→ **Set task**
Write out the material below again, unchanged.

→ **Recorded information**
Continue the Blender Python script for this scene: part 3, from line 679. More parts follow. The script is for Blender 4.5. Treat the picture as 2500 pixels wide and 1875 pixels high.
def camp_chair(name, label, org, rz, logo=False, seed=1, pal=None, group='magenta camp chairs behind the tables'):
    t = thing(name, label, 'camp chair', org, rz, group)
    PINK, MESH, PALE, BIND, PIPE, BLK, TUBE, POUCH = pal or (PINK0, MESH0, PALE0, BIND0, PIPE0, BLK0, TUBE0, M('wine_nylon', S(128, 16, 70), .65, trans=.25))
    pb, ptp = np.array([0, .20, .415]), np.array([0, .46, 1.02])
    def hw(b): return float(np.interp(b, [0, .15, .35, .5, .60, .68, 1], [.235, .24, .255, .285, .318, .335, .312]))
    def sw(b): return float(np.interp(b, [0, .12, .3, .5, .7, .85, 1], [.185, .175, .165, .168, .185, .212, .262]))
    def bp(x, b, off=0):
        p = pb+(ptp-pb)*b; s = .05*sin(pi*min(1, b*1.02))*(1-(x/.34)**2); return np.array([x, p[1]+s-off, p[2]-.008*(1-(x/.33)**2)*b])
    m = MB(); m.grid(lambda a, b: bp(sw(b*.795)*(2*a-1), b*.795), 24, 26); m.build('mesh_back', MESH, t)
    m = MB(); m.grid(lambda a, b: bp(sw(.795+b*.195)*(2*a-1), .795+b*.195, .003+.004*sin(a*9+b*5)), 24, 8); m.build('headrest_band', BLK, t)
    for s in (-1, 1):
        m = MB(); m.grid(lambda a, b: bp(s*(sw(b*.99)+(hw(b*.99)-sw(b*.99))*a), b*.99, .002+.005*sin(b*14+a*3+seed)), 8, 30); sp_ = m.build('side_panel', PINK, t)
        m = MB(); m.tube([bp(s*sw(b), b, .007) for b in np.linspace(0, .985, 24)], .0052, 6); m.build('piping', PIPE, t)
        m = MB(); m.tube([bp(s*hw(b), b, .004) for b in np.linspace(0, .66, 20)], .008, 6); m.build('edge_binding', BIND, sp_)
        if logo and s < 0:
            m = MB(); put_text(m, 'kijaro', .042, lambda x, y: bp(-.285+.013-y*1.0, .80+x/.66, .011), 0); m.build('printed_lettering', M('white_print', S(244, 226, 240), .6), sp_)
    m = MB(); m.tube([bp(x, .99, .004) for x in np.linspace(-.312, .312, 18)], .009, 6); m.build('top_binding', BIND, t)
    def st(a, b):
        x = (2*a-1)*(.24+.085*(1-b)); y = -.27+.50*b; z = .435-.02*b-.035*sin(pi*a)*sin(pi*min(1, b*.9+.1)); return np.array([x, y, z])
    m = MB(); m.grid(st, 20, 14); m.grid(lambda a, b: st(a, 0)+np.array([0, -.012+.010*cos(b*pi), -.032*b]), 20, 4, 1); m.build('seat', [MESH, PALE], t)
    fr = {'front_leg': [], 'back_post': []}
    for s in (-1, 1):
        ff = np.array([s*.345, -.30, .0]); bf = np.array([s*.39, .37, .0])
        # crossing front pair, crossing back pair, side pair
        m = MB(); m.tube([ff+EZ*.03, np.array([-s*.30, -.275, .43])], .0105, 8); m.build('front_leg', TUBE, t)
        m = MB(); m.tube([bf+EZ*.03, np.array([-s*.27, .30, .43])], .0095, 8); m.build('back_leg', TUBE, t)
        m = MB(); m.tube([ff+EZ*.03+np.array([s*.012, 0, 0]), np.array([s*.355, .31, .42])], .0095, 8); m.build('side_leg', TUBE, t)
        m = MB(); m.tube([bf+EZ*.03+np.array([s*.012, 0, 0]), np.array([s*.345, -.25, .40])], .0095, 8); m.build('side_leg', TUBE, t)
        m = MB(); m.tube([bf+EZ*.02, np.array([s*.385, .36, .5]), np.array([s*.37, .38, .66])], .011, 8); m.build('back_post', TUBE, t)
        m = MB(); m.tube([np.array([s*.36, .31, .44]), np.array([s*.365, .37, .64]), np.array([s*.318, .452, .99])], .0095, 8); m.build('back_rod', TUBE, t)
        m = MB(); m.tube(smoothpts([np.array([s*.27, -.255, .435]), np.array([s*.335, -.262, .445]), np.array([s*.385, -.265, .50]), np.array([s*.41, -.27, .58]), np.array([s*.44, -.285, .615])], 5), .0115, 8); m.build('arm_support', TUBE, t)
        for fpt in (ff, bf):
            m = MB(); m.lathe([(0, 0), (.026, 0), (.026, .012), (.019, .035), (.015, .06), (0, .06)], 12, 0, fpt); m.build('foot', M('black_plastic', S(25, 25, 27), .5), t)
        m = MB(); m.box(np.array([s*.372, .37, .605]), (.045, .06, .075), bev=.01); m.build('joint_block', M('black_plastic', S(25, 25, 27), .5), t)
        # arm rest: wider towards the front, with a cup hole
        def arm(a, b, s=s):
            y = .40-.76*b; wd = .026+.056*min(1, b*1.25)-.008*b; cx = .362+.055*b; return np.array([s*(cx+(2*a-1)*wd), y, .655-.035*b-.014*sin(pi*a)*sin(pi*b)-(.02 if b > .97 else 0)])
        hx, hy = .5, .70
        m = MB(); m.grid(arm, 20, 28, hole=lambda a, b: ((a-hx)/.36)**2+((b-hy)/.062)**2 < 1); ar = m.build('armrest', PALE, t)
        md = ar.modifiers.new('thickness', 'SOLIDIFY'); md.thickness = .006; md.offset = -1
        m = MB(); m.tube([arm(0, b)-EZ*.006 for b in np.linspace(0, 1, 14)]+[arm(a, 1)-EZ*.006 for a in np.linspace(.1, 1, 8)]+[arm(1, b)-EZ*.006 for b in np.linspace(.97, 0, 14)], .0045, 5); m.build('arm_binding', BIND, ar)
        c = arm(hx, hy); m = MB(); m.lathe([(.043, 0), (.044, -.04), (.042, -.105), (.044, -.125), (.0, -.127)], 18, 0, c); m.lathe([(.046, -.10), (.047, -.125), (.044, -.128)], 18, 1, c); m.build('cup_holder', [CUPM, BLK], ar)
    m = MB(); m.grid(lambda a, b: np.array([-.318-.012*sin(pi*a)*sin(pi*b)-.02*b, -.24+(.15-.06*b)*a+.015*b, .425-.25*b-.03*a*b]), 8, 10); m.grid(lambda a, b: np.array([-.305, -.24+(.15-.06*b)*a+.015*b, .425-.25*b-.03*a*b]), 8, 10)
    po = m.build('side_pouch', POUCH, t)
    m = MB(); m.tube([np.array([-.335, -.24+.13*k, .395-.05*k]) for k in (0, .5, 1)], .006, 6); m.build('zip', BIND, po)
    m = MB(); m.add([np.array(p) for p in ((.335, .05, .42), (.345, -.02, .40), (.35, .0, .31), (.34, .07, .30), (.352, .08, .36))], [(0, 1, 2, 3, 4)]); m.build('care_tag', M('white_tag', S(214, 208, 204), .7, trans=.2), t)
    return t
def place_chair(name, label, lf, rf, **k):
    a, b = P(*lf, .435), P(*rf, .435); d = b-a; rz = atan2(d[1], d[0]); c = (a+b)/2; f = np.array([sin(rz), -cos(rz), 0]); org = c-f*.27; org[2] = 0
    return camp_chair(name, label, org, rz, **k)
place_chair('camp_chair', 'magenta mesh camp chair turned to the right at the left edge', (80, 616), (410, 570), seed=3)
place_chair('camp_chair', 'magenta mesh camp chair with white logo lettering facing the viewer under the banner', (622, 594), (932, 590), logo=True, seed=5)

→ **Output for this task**
Continue the Blender Python script for this scene: part 3, from line 679. More parts follow. The script is for Blender 4.5. Treat the picture as 2500 pixels wide and 1875 pixels high.
def camp_chair(name, label, org, rz, logo=False, seed=1, pal=None, group='magenta camp chairs behind the tables'):
    t = thing(name, label, 'camp chair', org, rz, group)
    PINK, MESH, PALE, BIND, PIPE, BLK, TUBE, POUCH = pal or (PINK0, MESH0, PALE0, BIND0, PIPE0, BLK0, TUBE0, M('wine_nylon', S(128, 16, 70), .65, trans=.25))
    pb, ptp = np.array([0, .20, .415]), np.array([0, .46, 1.02])
    def hw(b): return float(np.interp(b, [0, .15, .35, .5, .60, .68, 1], [.235, .24, .255, .285, .318, .335, .312]))
    def sw(b): return float(np.interp(b, [0, .12, .3, .5, .7, .85, 1], [.185, .175, .165, .168, .185, .212, .262]))
    def bp(x, b, off=0):
        p = pb+(ptp-pb)*b; s = .05*sin(pi*min(1, b*1.02))*(1-(x/.34)**2); return np.array([x, p[1]+s-off, p[2]-.008*(1-(x/.33)**2)*b])
    m = MB(); m.grid(lambda a, b: bp(sw(b*.795)*(2*a-1), b*.795), 24, 26); m.build('mesh_back', MESH, t)
    m = MB(); m.grid(lambda a, b: bp(sw(.795+b*.195)*(2*a-1), .795+b*.195, .003+.004*sin(a*9+b*5)), 24, 8); m.build('headrest_band', BLK, t)
    for s in (-1, 1):
        m = MB(); m.grid(lambda a, b: bp(s*(sw(b*.99)+(hw(b*.99)-sw(b*.99))*a), b*.99, .002+.005*sin(b*14+a*3+seed)), 8, 30); sp_ = m.build('side_panel', PINK, t)
        m = MB(); m.tube([bp(s*sw(b), b, .007) for b in np.linspace(0, .985, 24)], .0052, 6); m.build('piping', PIPE, t)
        m = MB(); m.tube([bp(s*hw(b), b, .004) for b in np.linspace(0, .66, 20)], .008, 6); m.build('edge_binding', BIND, sp_)
        if logo and s < 0:
            m = MB(); put_text(m, 'kijaro', .042, lambda x, y: bp(-.285+.013-y*1.0, .80+x/.66, .011), 0); m.build('printed_lettering', M('white_print', S(244, 226, 240), .6), sp_)
    m = MB(); m.tube([bp(x, .99, .004) for x in np.linspace(-.312, .312, 18)], .009, 6); m.build('top_binding', BIND, t)
    def st(a, b):
        x = (2*a-1)*(.24+.085*(1-b)); y = -.27+.50*b; z = .435-.02*b-.035*sin(pi*a)*sin(pi*min(1, b*.9+.1)); return np.array([x, y, z])
    m = MB(); m.grid(st, 20, 14); m.grid(lambda a, b: st(a, 0)+np.array([0, -.012+.010*cos(b*pi), -.032*b]), 20, 4, 1); m.build('seat', [MESH, PALE], t)
    fr = {'front_leg': [], 'back_post': []}
    for s in (-1, 1):
        ff = np.array([s*.345, -.30, .0]); bf = np.array([s*.39, .37, .0])
        # crossing front pair, crossing back pair, side pair
        m = MB(); m.tube([ff+EZ*.03, np.array([-s*.30, -.275, .43])], .0105, 8); m.build('front_leg', TUBE, t)
        m = MB(); m.tube([bf+EZ*.03, np.array([-s*.27, .30, .43])], .0095, 8); m.build('back_leg', TUBE, t)
        m = MB(); m.tube([ff+EZ*.03+np.array([s*.012, 0, 0]), np.array([s*.355, .31, .42])], .0095, 8); m.build('side_leg', TUBE, t)
        m = MB(); m.tube([bf+EZ*.03+np.array([s*.012, 0, 0]), np.array([s*.345, -.25, .40])], .0095, 8); m.build('side_leg', TUBE, t)
        m = MB(); m.tube([bf+EZ*.02, np.array([s*.385, .36, .5]), np.array([s*.37, .38, .66])], .011, 8); m.build('back_post', TUBE, t)
        m = MB(); m.tube([np.array([s*.36, .31, .44]), np.array([s*.365, .37, .64]), np.array([s*.318, .452, .99])], .0095, 8); m.build('back_rod', TUBE, t)
        m = MB(); m.tube(smoothpts([np.array([s*.27, -.255, .435]), np.array([s*.335, -.262, .445]), np.array([s*.385, -.265, .50]), np.array([s*.41, -.27, .58]), np.array([s*.44, -.285, .615])], 5), .0115, 8); m.build('arm_support', TUBE, t)
        for fpt in (ff, bf):
            m = MB(); m.lathe([(0, 0), (.026, 0), (.026, .012), (.019, .035), (.015, .06), (0, .06)], 12, 0, fpt); m.build('foot', M('black_plastic', S(25, 25, 27), .5), t)
        m = MB(); m.box(np.array([s*.372, .37, .605]), (.045, .06, .075), bev=.01); m.build('joint_block', M('black_plastic', S(25, 25, 27), .5), t)
        # arm rest: wider towards the front, with a cup hole
        def arm(a, b, s=s):
            y = .40-.76*b; wd = .026+.056*min(1, b*1.25)-.008*b; cx = .362+.055*b; return np.array([s*(cx+(2*a-1)*wd), y, .655-.035*b-.014*sin(pi*a)*sin(pi*b)-(.02 if b > .97 else 0)])
        hx, hy = .5, .70
        m = MB(); m.grid(arm, 20, 28, hole=lambda a, b: ((a-hx)/.36)**2+((b-hy)/.062)**2 < 1); ar = m.build('armrest', PALE, t)
        md = ar.modifiers.new('thickness', 'SOLIDIFY'); md.thickness = .006; md.offset = -1
        m = MB(); m.tube([arm(0, b)-EZ*.006 for b in np.linspace(0, 1, 14)]+[arm(a, 1)-EZ*.006 for a in np.linspace(.1, 1, 8)]+[arm(1, b)-EZ*.006 for b in np.linspace(.97, 0, 14)], .0045, 5); m.build('arm_binding', BIND, ar)
        c = arm(hx, hy); m = MB(); m.lathe([(.043, 0), (.044, -.04), (.042, -.105), (.044, -.125), (.0, -.127)], 18, 0, c); m.lathe([(.046, -.10), (.047, -.125), (.044, -.128)], 18, 1, c); m.build('cup_holder', [CUPM, BLK], ar)
    m = MB(); m.grid(lambda a, b: np.array([-.318-.012*sin(pi*a)*sin(pi*b)-.02*b, -.24+(.15-.06*b)*a+.015*b, .425-.25*b-.03*a*b]), 8, 10); m.grid(lambda a, b: np.array([-.305, -.24+(.15-.06*b)*a+.015*b, .425-.25*b-.03*a*b]), 8, 10)
    po = m.build('side_pouch', POUCH, t)
    m = MB(); m.tube([np.array([-.335, -.24+.13*k, .395-.05*k]) for k in (0, .5, 1)], .006, 6); m.build('zip', BIND, po)
    m = MB(); m.add([np.array(p) for p in ((.335, .05, .42), (.345, -.02, .40), (.35, .0, .31), (.34, .07, .30), (.352, .08, .36))], [(0, 1, 2, 3, 4)]); m.build('care_tag', M('white_tag', S(214, 208, 204), .7, trans=.2), t)
    return t
def place_chair(name, label, lf, rf, **k):
    a, b = P(*lf, .435), P(*rf, .435); d = b-a; rz = atan2(d[1], d[0]); c = (a+b)/2; f = np.array([sin(rz), -cos(rz), 0]); org = c-f*.27; org[2] = 0
    return camp_chair(name, label, org, rz, **k)
place_chair('camp_chair', 'magenta mesh camp chair turned to the right at the left edge', (80, 616), (410, 570), seed=3)
place_chair('camp_chair', 'magenta mesh camp chair with white logo lettering facing the viewer under the banner', (622, 594), (932, 590), logo=True, seed=5)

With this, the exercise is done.